#### [TASK DIRECTIONS]
Find each line in the following listing that has the string "scene", then state the count and nothing else.

[start]

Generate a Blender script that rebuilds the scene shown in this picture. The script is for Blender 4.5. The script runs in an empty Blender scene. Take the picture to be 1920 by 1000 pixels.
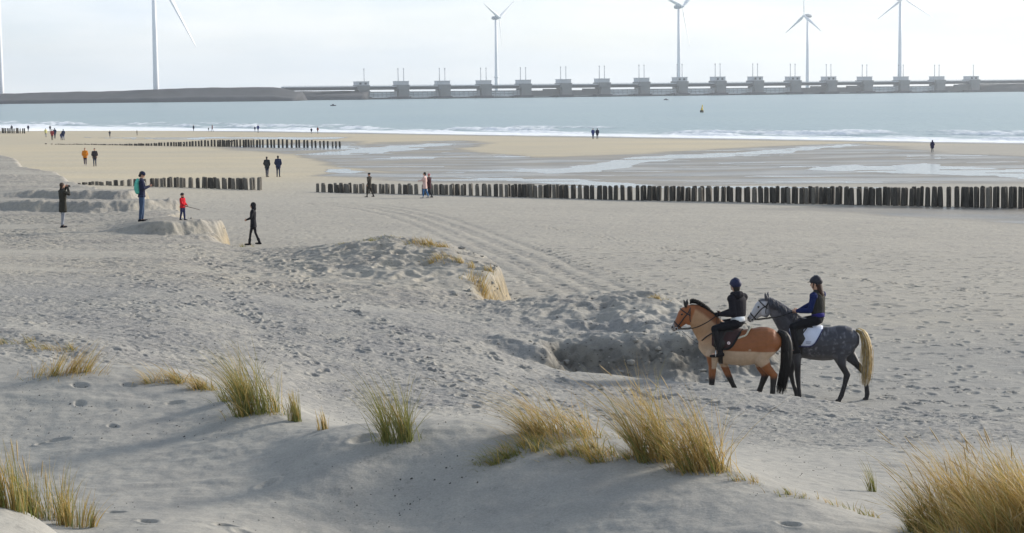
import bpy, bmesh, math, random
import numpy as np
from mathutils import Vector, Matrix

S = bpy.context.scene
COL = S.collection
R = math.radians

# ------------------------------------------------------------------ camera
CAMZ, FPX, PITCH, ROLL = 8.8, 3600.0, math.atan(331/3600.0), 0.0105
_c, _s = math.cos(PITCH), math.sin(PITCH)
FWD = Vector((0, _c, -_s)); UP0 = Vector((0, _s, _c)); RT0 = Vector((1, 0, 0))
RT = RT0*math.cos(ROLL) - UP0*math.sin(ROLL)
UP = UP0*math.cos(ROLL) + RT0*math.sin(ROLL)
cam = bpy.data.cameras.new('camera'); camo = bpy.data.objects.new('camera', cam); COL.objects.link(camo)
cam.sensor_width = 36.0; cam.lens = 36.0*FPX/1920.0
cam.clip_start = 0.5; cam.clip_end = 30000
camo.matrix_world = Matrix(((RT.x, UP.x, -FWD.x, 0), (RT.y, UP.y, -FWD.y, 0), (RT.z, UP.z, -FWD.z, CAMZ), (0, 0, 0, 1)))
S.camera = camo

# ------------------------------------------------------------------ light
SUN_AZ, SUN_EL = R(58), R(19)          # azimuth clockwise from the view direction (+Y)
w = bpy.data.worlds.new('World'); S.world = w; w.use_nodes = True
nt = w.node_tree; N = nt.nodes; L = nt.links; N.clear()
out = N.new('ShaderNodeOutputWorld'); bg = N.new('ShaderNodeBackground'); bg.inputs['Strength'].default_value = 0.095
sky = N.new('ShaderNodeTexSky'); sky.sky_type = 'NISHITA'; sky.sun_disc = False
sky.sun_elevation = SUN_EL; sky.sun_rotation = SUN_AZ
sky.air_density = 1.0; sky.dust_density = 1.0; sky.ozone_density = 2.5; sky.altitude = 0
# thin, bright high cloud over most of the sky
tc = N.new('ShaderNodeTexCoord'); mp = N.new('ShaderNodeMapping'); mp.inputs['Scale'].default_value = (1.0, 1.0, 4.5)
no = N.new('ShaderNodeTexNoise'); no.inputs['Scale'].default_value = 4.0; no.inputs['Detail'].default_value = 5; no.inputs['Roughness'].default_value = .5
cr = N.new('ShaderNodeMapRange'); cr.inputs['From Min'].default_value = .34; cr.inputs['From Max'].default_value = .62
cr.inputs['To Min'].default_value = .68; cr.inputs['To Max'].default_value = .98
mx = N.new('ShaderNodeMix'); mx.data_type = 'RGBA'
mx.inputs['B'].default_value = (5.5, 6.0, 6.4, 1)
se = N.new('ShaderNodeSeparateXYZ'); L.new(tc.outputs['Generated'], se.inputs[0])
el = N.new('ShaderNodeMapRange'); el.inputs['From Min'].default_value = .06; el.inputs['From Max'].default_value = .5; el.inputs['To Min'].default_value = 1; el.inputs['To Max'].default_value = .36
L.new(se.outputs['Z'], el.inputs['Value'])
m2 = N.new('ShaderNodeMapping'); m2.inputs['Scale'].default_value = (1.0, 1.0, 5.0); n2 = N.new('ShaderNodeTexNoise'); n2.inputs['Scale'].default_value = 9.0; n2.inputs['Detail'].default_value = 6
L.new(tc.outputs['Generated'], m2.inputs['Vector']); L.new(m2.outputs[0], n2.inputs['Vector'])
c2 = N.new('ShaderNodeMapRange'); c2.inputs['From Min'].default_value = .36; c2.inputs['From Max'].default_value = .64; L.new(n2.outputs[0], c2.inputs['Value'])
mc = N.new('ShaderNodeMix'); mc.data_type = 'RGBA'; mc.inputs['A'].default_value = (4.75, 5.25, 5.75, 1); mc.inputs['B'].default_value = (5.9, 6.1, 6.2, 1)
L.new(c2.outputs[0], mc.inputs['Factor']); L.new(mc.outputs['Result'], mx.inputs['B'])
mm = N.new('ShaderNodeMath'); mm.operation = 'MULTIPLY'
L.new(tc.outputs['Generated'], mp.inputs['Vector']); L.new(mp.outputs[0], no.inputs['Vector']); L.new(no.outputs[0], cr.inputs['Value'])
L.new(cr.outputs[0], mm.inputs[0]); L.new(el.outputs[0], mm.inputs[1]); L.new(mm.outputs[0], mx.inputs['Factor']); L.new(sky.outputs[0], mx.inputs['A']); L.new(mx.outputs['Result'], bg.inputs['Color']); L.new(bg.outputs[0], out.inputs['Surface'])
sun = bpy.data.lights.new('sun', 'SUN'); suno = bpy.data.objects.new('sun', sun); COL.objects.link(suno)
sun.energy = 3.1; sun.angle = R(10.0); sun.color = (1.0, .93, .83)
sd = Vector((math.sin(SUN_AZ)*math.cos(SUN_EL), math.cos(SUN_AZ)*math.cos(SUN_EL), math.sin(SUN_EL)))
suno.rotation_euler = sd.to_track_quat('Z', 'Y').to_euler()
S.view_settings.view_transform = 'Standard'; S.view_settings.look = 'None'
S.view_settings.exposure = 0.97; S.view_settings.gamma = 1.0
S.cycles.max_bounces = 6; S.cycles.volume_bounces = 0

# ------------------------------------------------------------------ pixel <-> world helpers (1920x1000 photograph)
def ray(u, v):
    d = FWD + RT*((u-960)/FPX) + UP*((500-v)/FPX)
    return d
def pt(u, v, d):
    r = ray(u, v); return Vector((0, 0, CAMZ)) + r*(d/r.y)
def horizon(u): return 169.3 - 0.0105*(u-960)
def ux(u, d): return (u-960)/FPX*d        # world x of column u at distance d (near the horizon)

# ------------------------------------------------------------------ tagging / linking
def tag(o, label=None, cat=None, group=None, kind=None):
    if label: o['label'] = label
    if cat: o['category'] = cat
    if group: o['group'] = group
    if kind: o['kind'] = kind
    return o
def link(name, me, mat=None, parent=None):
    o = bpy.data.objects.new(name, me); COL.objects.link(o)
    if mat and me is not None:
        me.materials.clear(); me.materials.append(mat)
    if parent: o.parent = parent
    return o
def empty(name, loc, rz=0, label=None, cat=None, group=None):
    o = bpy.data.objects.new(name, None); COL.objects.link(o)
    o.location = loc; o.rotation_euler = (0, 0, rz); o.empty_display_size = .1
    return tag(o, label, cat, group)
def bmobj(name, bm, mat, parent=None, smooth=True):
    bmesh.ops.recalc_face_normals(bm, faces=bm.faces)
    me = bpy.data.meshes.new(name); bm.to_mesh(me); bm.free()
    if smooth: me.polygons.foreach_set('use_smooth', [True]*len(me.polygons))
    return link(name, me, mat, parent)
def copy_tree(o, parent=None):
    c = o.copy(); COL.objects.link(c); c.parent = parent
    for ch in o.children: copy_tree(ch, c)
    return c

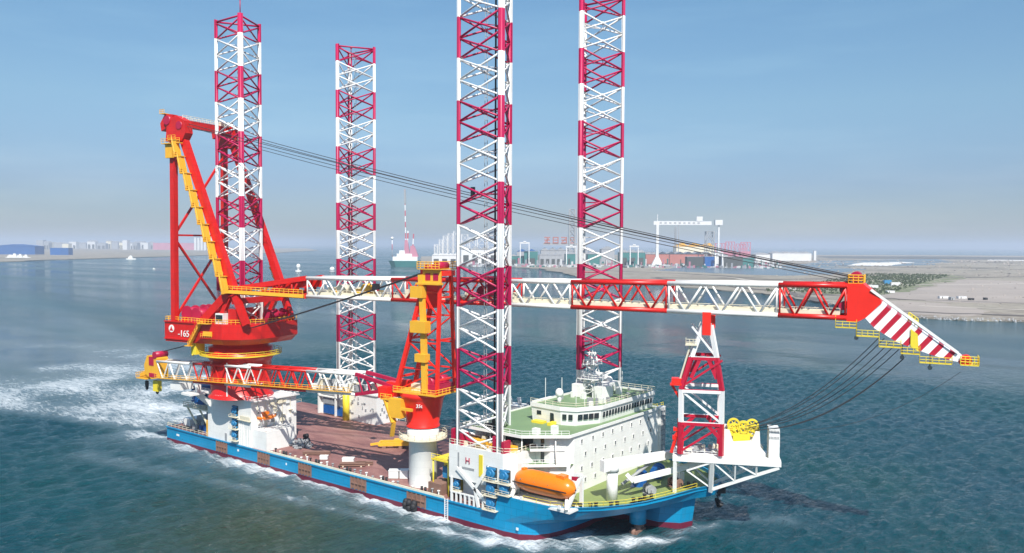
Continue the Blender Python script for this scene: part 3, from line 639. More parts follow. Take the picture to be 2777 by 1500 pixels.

[end]

#### [FULL SOLUTION]
3